Friday, September 07, 2007

Science and engineering

Joel Spolsky has a post about the phases of the software development cycle that's remarkably close to my own observations. In Joel's view, the first phase is art (i.e., design phase); the second is engineering (construction); and the third is science (debugging and testing).

Joel's interest is in project management and management tools, but mine is more in development tools. Once you recognize the divide between the engineering and science aspects of software development, you can better understand one of the tensions in the approach to development, a tension which leads to plenty of heated debate. This tension comes about because the Fundamental Immutable and Inviolable (Not to Mention Sacred, Holy, and Good) Laws of Engineering are sometimes at odds with the practice of science.

To wit: abstraction and modularity are the heart and lungs of software engineering. Rules #1 , 2 and 3 are "Localize concerns, i.e. Don't Repeat Yourself, separate concerns and enforce their orthogonality." More simply: use abstractions and don't violate them. By making one concern completely oblivious to (i.e., parametric in) another, you maximize your freedom to change one without affecting the other. This allows for local reasoning which in turn leads to separable development and maintenance. Disciplined developers create layered abstractions and fastidiously respect their boundaries.

But what happens when you start debugging? Dogmatically adhering to abstraction boundaries is like wearing blinders; when a bug first arises, you never know which abstraction layer it's hiding in, or if it's in the interaction between layers.
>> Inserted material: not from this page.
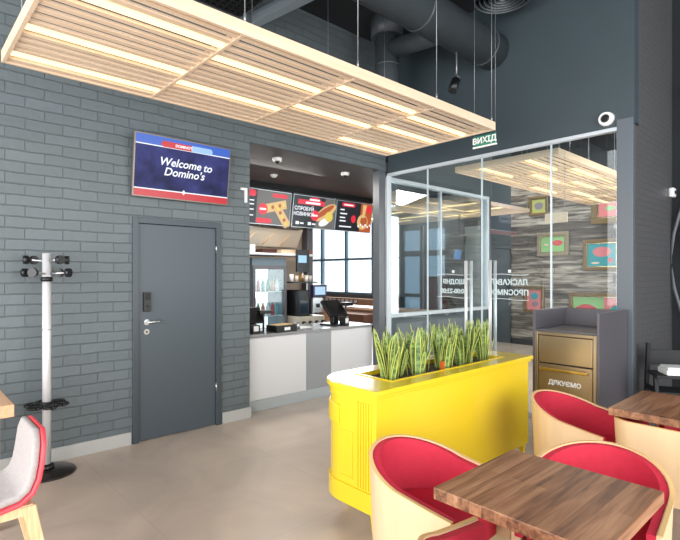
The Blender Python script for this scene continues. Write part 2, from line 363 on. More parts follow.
for x in (0, 1.15, 2.3, 3.45, 4.52): b.box((x, .02, .95), (x+.08, .12, 3.5))
for z in (.95, 2.0, 3.42): b.box((0, .03, z), (4.6, .11, z+.07))
b.build('window_frame', 'bluegrey', wn, .004); box('window_pane', (0, .065, .95), (4.6, .072, 3.5), 'glass', wn)
for k, (x0, x1) in enumerate(((-8.85, -8.1), (-8.05, -7.3))):
    d = struct(empty('door_%d' % (k+2), (x0, YB, 0)), label=('left' if not k else 'right') + ' leaf of the far glazed street door with a transom')
    wd = x1 - x0
    MB().box((0, 0, 0), (.09, .08, 2.85)).box((wd-.09, 0, 0), (wd, .08, 2.85)).box((0, 0, 2.75), (wd, .08, 2.85)).box((0, 0, 2.05), (wd, .08, 2.2)).box((0, 0, 0), (wd, .08, .2)).box((.09, .01, .95), (wd-.09, .07, 1.05)).build('door_frame', mat('dark_blue_frame', (62, 74, 86), .4), d, .003)
    box('door_pane', (.09, .035, .2), (wd-.09, .042, 2.75), glassmat('smoked_glass', (.42, .5, .56), .06, .5), d)
# glass front: side panels and double door
G = [(-4.545, -3.92), (-3.905, -3.13), (-3.115, -2.31), (-2.295, -1.67)]
def pane(name, x0, x1, label):
    o = struct(empty(name, (x0, YG, 0)), label=label); wd = x1 - x0
    MB().box((0, -.006, .02), (wd, .006, 2.92)).build('pane', 'glass', o)
    MB().box((0, -.02, 0), (wd, .02, .06)).build('bottom_rail', 'steel', o, .003)
    b = MB(); b.box((-.004, -.008, .06), (.0, .008, 2.92)); b.box((wd, -.008, .06), (wd+.004, .008, 2.92))
    b.build('edge_seal', mat('frosted_edge', (214, 226, 232), .4), o)
    return o
pane('window_3', *G[0], 'narrow fixed glass panel beside the counter post')
dl = pane('door_4', *G[1], 'left glass entrance leaf with a steel bar handle')
dr = pane('door_5', *G[2], 'right glass entrance leaf with reversed white lettering')
pane('window_4', *G[3], 'fixed glass panel behind the waste cabinet')
def barhandle(o, x):
    b = MB()
    for s in (-1, 1):
        b.cyl((x, s*.055, .32), (x, s*.055, 1.72), .018)
        for z in (.5, 1.5): b.cyl((x, 0, z), (x, s*.055, z), .009)
    b.build('bar_handle', mat('satin_bar', (214, 216, 218), .3, .35), o)
barhandle(dl, .6); barhandle(dr, .13)
W_ = mat('white_vinyl', (238, 240, 240), .6)
def wave(b, x0, x1, z, y=.008):
    n = 14; pts = [(x0 + (x1-x0)*i/n, y, z + .006*sin(i/n*2*pi)) for i in range(n+1)]; b.tube(pts, .0035, 5)
def door_text(o, cx, cz, lines, hw):
    b = MB(); wave(b, cx-hw, cx+hw, cz+.155); wave(b, cx-hw, cx+hw, cz-.125); b.box((cx-.02, .004, cz+.175), (cx+.015, .008, cz+.21)); b.build('sticker_border', W_, o)
    for i, (s, sz) in enumerate(lines):
        text('lettering', s, sz, W_, o, plane_mx((cx, .009, cz+.065-.115*i), (1, 0, 0), (0, 0, 1)), mirror=True, bold=.002)
door_text(dr, .34, 1.40, (('ЛАСКАВО', .088), ('ПРОСИМО', .084)), .22)
door_text(dl, .38, 1.40, (('ЩОДНЯ', .08), ('10:00-23:00', .08)), .24)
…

Another common consequence of thinking inside the abstraction box is impulsively assuming the bug is someone else's fault. ("The compiler must be broken!") I'm reminded of Knuth's quote about computer scientists:
Such people are especially good at dealing with situations where different rules apply in different cases; they are individuals who can rapidly change levels of abstraction, simultaneously seeing things "in the large" and "in the small."
          -- quoted in Hartmanis's Turing Award lecture
I think this is describing more the science and perhaps also the design aspects--but not the engineering aspect--of software development.

Because debugging and testing are about observing and understanding an existing system, rather than constructing or modifying a system, the barriers we construct to enforce our engineering principles become obstacles. Debugging tools, IDE's, testing frameworks, etc. are all characterized by a need to violate abstraction boundaries.

As a result, the Cleans and Dirties (as Mitch calls them) fight tooth and nail about whether our software development frameworks should be absolutely strict in their adherence to the FIaI(NtMSHaG)LoE (ML) or absolutely lax (Smalltalk). I wonder if we couldn't do better by building software frameworks that were aware of these different modes of development.

6 comments:

Anonymous said...

Joel's characterization is apt, I think. It certainly rings true to me.

Building things is certainly easier when you don't have to know all the intricacies, but maintaining that ignorance makes it harder to fix when the inevitable happens. My gut feeling is that you would benefit from a lax approach that allows you to tighten things up when you know more.

What if the abstractions did some of the observation? That is, observational abilities are built in to the abstractions themselves?

Anonymous said...

What the heck does FIaI(NtMSHaG)LoE mean?!

Dave Herman said...

Anonymous: see paragraph 2.

shapr said...

How would you build such a mode-aware framework, or how would you alter existing frameworks to be mode-aware?

Garrett said...

I mostly disagree with Joel's post.

Programming, in its entirety, is art. The process itself requires dynamics, reflection.

Design evolves, and with it, so do the tests and the code.

Testing is not the "science" phase.

Fowler's words ring truer in my mind.

Garrett said...

(tried to preview but posted)

...

For a great analysis on problems with BUFD, try reading Beck's XP or Eric Evans's Domain Driven Design.